The shutdown has halted the Bureau of Labor Statistics’ operations, meaning the highly anticipated jobs report scheduled for Friday will be delayed. The data that were already collected before the shutdown will still be released, but no new information will be gathered until the government reopens. Similarly, the Consumer Price Index for September, due on October 15, could be delayed if the shutdown persists, complicating the Fed’s assessment of inflation.
The Fed, which remains operational because it is funded by interest on its holdings of Treasury securities and mortgage‑backed assets, still depends heavily on government statistics. Fed Chair Jerome Powell warned on September 23 that “near‑term risks to inflation are tilted to the upside and risks to employment to the downside,” highlighting the delicate balance between preventing runaway inflation and preserving job growth. With the next policy meeting set for October 28, missing data will make the Fed’s decision‑making more challenging.
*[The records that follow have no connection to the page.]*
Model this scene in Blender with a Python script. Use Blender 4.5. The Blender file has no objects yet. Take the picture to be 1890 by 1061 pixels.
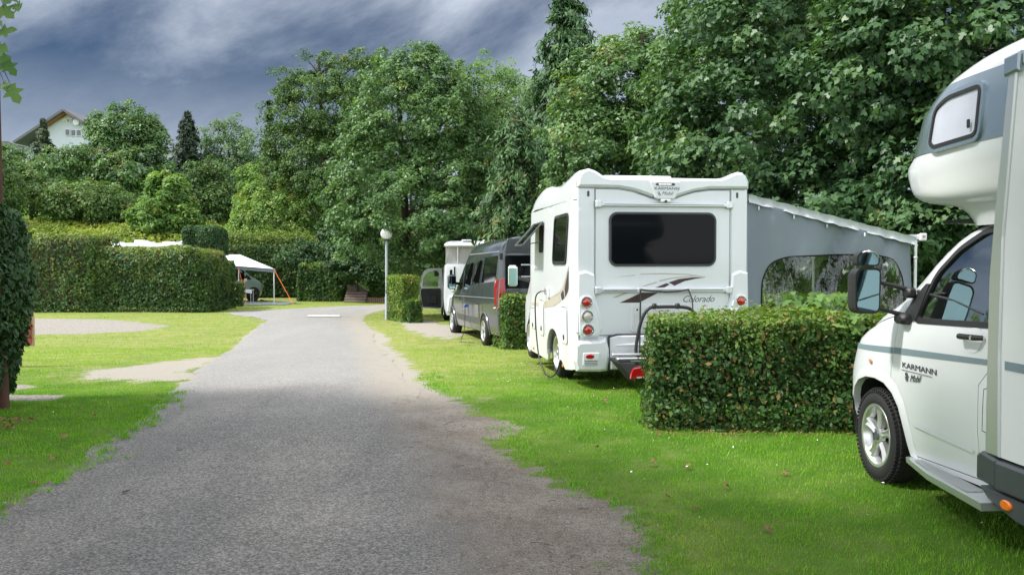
import bpy, math, random
import numpy as np
from mathutils import Vector, Matrix
from mathutils.geometry import delaunay_2d_cdt

SC = bpy.context.scene
COL = SC.collection
# ------------------------------------------------------------------ camera
F, CX, CY, HZ, EYE = 1700.0, 945.0, 530.5, 478.0, 1.6
PITCH = math.atan((CY - HZ) / F)
cam_d = bpy.data.cameras.new('camera')
cam = bpy.data.objects.new('camera', cam_d); COL.objects.link(cam)
cam_d.sensor_width = 36.0; cam_d.lens = 36.0 * F / 1890.0
cam_d.clip_start = 0.05; cam_d.clip_end = 3000
cam.location = (0, 0, EYE); cam.rotation_euler = (math.pi / 2 - PITCH, 0, 0)
SC.camera = cam
# ------------------------------------------------------------------ light and sky
SUN_EL, SUN_AZ = math.radians(50), math.radians(-101)      # azimuth from +Y, clockwise: sun on the left, a little behind
SUN_STRENGTH = 4.0
sd = bpy.data.lights.new('sun', 'SUN'); sd.energy = SUN_STRENGTH; sd.angle = math.radians(4.5); sd.color = (1.0, .965, .91)
so = bpy.data.objects.new('sun', sd); COL.objects.link(so)
sdir = Vector((math.sin(SUN_AZ) * math.cos(SUN_EL), math.cos(SUN_AZ) * math.cos(SUN_EL), math.sin(SUN_EL)))
so.rotation_euler = sdir.to_track_quat('Z', 'Y').to_euler(); so.location = sdir * 60
SC.view_settings.view_transform = 'Standard'; SC.view_settings.look = 'None'
SC.view_settings.exposure = 0.55; SC.view_settings.gamma = 1.0
SC.view_settings.use_curve_mapping = False

class NT:
    """small helper to write node trees"""
    def __init__(s, tree): s.t = tree; s.n = tree.nodes; s.l = tree.links
    def node(s, typ, **k):
        n = s.n.new(typ)
        for a, v in k.items():
            if a == 'ins':
                for i, x in v.items():
                    if isinstance(x, bpy.types.NodeSocket): s.l.new(x, n.inputs[i])
                    else: n.inputs[i].default_value = x
            else: setattr(n, a, v)
        return n
    def math(s, op, a, b=None, c=None, clamp=False):
        n = s.n.new('ShaderNodeMath'); n.operation = op; n.use_clamp = clamp
        for i, x in enumerate((a, b, c)):
            if x is None: continue
            if isinstance(x, bpy.types.NodeSocket): s.l.new(x, n.inputs[i])
            else: n.inputs[i].default_value = x
        return n.outputs[0]
    def mix(s, fac, a, b, mode='MIX'):
        n = s.n.new('ShaderNodeMix'); n.data_type = 'RGBA'; n.blend_type = mode
        for i, x in ((0, fac), (6, a), (7, b)):
            if isinstance(x, bpy.types.NodeSocket): s.l.new(x, n.inputs[i])
            else: n.inputs[i].default_value = x if i == 0 else (tuple(x) + (1,) if len(x) == 3 else x)
        return n.outputs[2]
    def noise(s, vec, scale, detail=4, rough=.55, dist=0, out=0):
        n = s.node('ShaderNodeTexNoise', ins={'Scale': scale, 'Detail': detail, 'Roughness': rough, 'Distortion': dist})
        if vec is not None: s.l.new(vec, n.inputs['Vector'])
        return n.outputs[out]
    def ramp(s, fac, stops, interp='LINEAR'):
        n = s.n.new('ShaderNodeValToRGB'); s.l.new(fac, n.inputs[0]); cr = n.color_ramp; cr.interpolation = interp
        while len(cr.elements) < len(stops): cr.elements.new(.5)
        for e, (p, c) in zip(cr.elements, stops):
            e.position = p; e.color = (c, c, c, 1) if isinstance(c, (int, float)) else tuple(c) + (1,)
        return n.outputs[0]

world = bpy.data.worlds.new('World'); SC.world = world; world.use_nodes = True
w = NT(world.node_tree); w.n.clear()
wo = w.node('ShaderNodeOutputWorld'); bg = w.node('ShaderNodeBackground')
sky = w.node('ShaderNodeTexSky'); sky.sky_type = 'NISHITA'; sky.sun_disc = False
sky.sun_elevation = SUN_EL; sky.sun_rotation = SUN_AZ; sky.altitude = 300; sky.dust_density = 1.5
tc = w.node('ShaderNodeTexCoord').outputs['Generated']
sx = w.node('ShaderNodeSeparateXYZ', ins={0: tc})
SKO = (4.78, 6.1, 0)
rot = w.node('ShaderNodeMapping', ins={0: tc, 2: (0, math.radians(24), 0)}).outputs[0]      # streaks rise to the right over the hill
n1 = w.noise(w.node('ShaderNodeMapping', ins={0: rot, 1: SKO, 3: (1.9, 1.6, 5.2)}).outputs[0], 1.0, 3, .5, .2)
n2 = w.noise(w.node('ShaderNodeMapping', ins={0: rot, 1: SKO, 3: (1.5, 1.5, 3.6)}).outputs[0], 3.2, 9, .64, .15)
cl = w.math('ADD', w.math('MULTIPLY', n1, .70), w.math('MULTIPLY', n2, .30))
cover = w.ramp(cl, [(.42, 0.03), (.50, .32), (.61, 1.0)])
low = w.math('MULTIPLY', w.ramp(sx.outputs[2], [(.03, .95), (.12, .74), (.21, .08)]), w.math('ADD', .72, w.math('MULTIPLY', n2, .5)))
fac = w.math('MAXIMUM', cover, low)
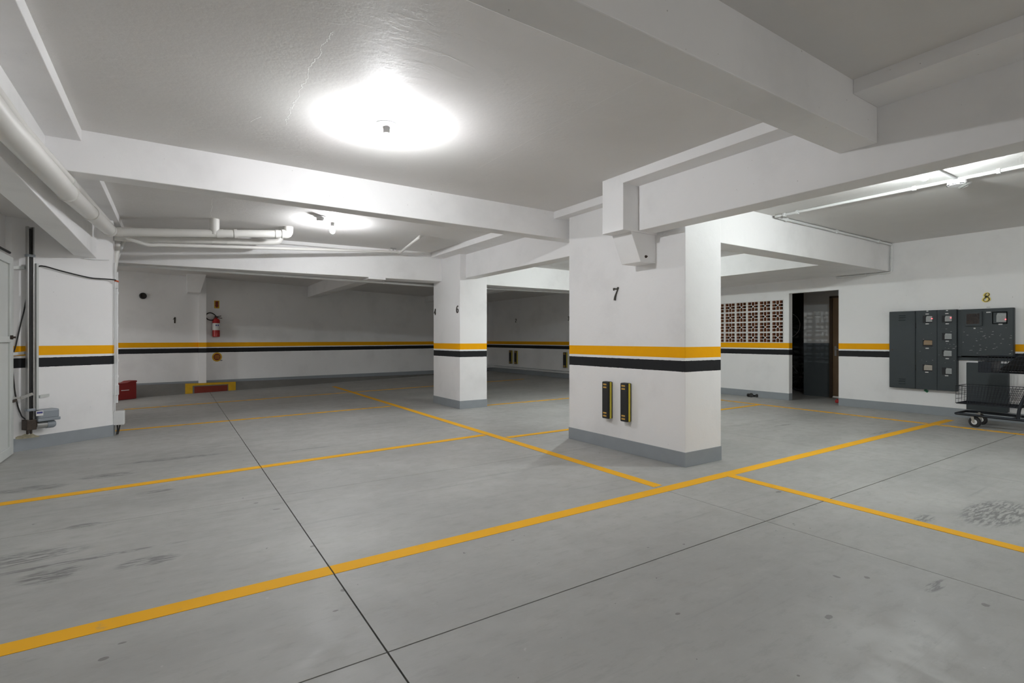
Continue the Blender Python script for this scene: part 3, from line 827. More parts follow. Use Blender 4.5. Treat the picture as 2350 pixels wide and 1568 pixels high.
# ------------------------------------------------------------------ numerals
def ribbon(parts, o, right, nrm, h, depth=.008, slant=.0, name='number_plate', mat='numdark', parent=None, grow=1.0, shift=(0, 0), lift=0.0, **kw):
    """parts: list of strokes [(x,y,w)...] in units of height; o = centre"""
    o, right, nrm = Vector(o), Vector(right).normalized(), Vector(nrm).normalized()
    up = Vector((0, 0, 1)); s = MB()
    for st in parts:
        pts = [(x + slant * y, y, w) for x, y, w in st]
        # smooth
        sm = []
        for i in range(len(pts) - 1):
            p0, p1, p2, p3 = pts[max(i - 1, 0)], pts[i], pts[i + 1], pts[min(i + 2, len(pts) - 1)]
            for k in range(4):
                t = k / 4
                sm.append(tuple(.5 * ((2 * b) + (-a + c) * t + (2 * a - 5 * b + 4 * c - d) * t * t + (-a + 3 * b - 3 * c + d) * t ** 3) for a, b, c, d in zip(p0, p1, p2, p3)))
        sm.append(pts[-1])
        L, R_ = [], []
        for i, (x, y, w) in enumerate(sm):
            a, b = sm[max(i - 1, 0)], sm[min(i + 1, len(sm) - 1)]
            tx, ty = b[0] - a[0], b[1] - a[1]; l = math.hypot(tx, ty) or 1
            nx, ny = -ty / l * w * grow / 2, tx / l * w * grow / 2
            L.append((x + nx, y + ny)); R_.append((x - nx, y - ny))
        P = lambda q, z: o + right * ((q[0] - .0 + shift[0]) * h) + up * ((q[1] - .5 + shift[1]) * h) + nrm * z
        n = len(sm); vs_ = []
        for z in (lift, lift + depth):
            vs_ += [P(q, z) for q in L] + [P(q, z) for q in R_]
        fs = []
        for i in range(n - 1):
            fs += [(2 * n + i, 2 * n + i + 1, 3 * n + i + 1, 3 * n + i), (i, n + i, n + i + 1, i + 1),
                   (i, i + 1, 2 * n + i + 1, 2 * n + i), (n + i + 1, n + i, 3 * n + i, 3 * n + i + 1)]
        fs += [(0, 2 * n, 3 * n, n), (n - 1, 2 * n - 1, 4 * n - 1, 3 * n - 1)]
        s.add(vs_, fs)
    return s.build(name, M[mat], parent, **kw)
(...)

For homebuyers, the lack of clear rate forecasts is a double‑edged sword. Fall is traditionally a quieter season for real estate, yet it can also offer attractive pricing. The National Association of Realtors reported a 4 % rise in pending home sales in August, after a sluggish year‑long pace. September’s mortgage rates hit a low before the Fed’s mid‑September rate cut, and although rates have rebounded slightly, 30‑year fixed‑rate averages remain near the year’s lowest levels.
Uncertainty may prompt some buyers to pause, and that’s understandable—homeownership is a major commitment. However, for those confident in their financial footing, October could present a favorable window to lock in a rate before potential future hikes. The key will be monitoring how the shutdown resolves and how the Fed responds to the evolving data landscape.